Just as I was about to walk away, someone at the now empty stall announced they had discovered one more book -"In the shadow of man." I was momentarily stunned by this bit of luck then snapped it up. I went to the very back of the queue and shuffled along reading passages of her first journey to Gombe to study chimpanzees.

Jane Goodall had to have been signing various articles of paraphernalia and smiling for the camera for at least an hour and half by the time I rolled up to stand beside her. She has to be one of the most beautiful people I've ever encountered. Not only physically, but in spirit as well. It might have been with relief in her eyes when she looked at me, glad she was nearing the end of the line up, yet joking aside, she looked right at me, right into me and touched something that turned the emotional tap on. I'm welling up now thinking about her smile and her indescribable non-verbal communication. I know many people left that night feeling they had encountered someone very special; I want to say a saint, because for her amazing work alone and then the graciousness and kindness she showed that night she, in my mind,  had the aura of a saint.  And miraculously her writing was still legible after her innumerable nth signing.........

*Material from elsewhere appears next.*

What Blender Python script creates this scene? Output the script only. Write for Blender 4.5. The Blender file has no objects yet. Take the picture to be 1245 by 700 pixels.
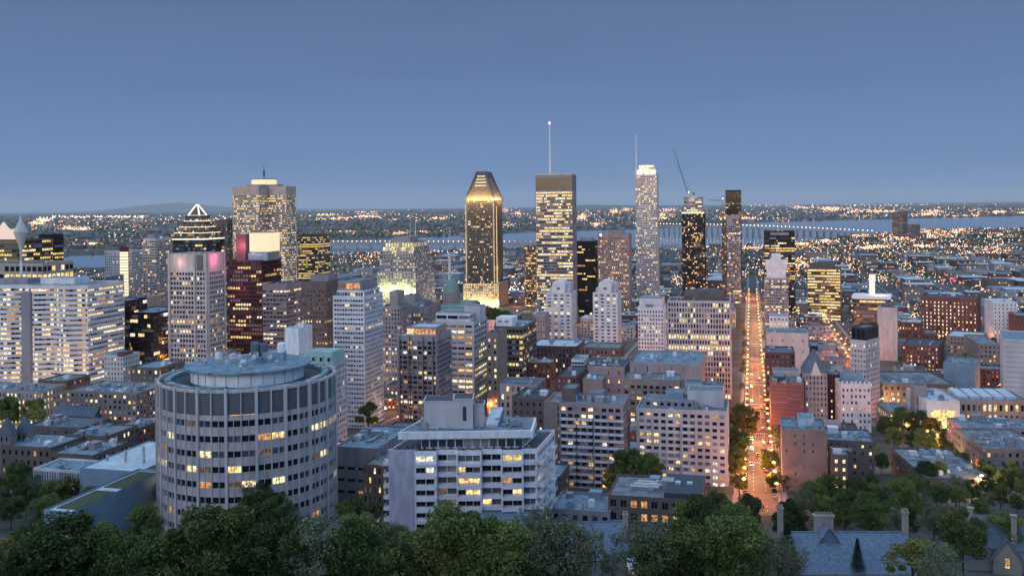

  1. I'm so glad you got to see her speak! I didn't realize she was back in Calgary. I have a B.Sc degree in Primatology (study of primates) and it's because of Jane Goodall. I'm normally not a loud person, but the first time I saw her speak I was so compelled to ask a question that I stood on my chair, jumped up and down yelling "pick me" much to the embarrassment of my friends (she did and I got to ask my question). Jane Goodall is really that moving! I have 2 books signed by her and they are among my prized possessions. She has changed the way we think about animals, conservation and pursuing our dreams. I'm so glad you got to see her speak and I'm so glad that people recognize her for the incredible woman she is!

  2. Wow, that's fantastic you pursued a degree in Primatology. Did you go on field trips? I spoke with some volunteers at the event who are students at UofC and they told of trips to Belize. I was quite envious having never got round to pursuing my childhood dream of studying zoology. But I believe each of us still can make positive impacts on the world around us - we need to- and Jane Goodall is a mighty inspiration.